La photographie argentique est une machine à fixer, à produire de la permanence. Avec le numérique, au contraire, les ancrages et points fixes ont disparu. Les images sont déconnectées de leur origine matérielle qui devient inassignable. Sans point fixe, sans origine absolue, elles sont infiniment labiles et transmissibles au sein de réseaux numériques sous l’état non objectal de fichiers électroniques.
Elles sont toujours-déjà déterritorialisées.
Les clichés de la prison d’Abou Ghraib en Irak, aussi frustes fussent-ils, ont fait émerger l’horreur des sévices que les geôliers américains infligeaient à leurs prisonniers irakiens. Non plus une vérité due au regard et au métier des photographes de la grande époque du reportage, mais un nouveau type de vérité due à la prolifération des clichés numériques et à leur dissémination rapide et instantanée sur internet. Vérité de réseau contre vérité d’un regard.

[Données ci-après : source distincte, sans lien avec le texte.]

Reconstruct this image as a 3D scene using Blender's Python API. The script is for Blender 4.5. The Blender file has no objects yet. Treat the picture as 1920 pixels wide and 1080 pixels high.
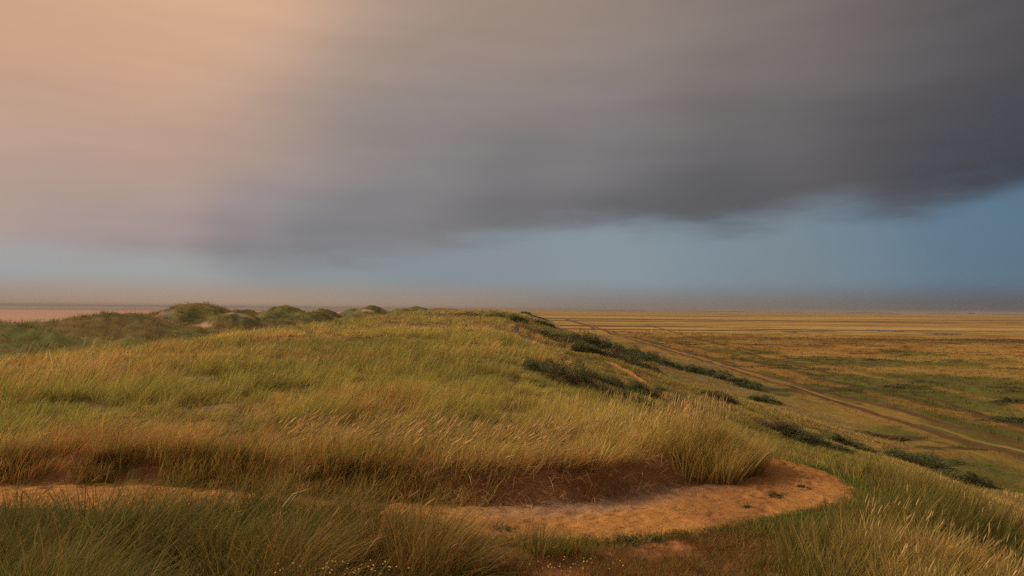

On quitte le monde des images-choses pour celui des images-événements, c’est-à -dire pour un autre régime de vérité, d’autres usages des images, d’autres savoir-faire techniques, d’autres équations économiques, d’autres pratiques esthétiques, de nouvelles vitesses et de nouvelles configurations territoriales et matérielles. D’autres vérités, des vérités sans le support rassurant d’une matérialité fixe, des vérités mouvantes et à construire au coup par coup, à faire sortir du doute — des vérités paradoxales. La vérité comme écume du faux.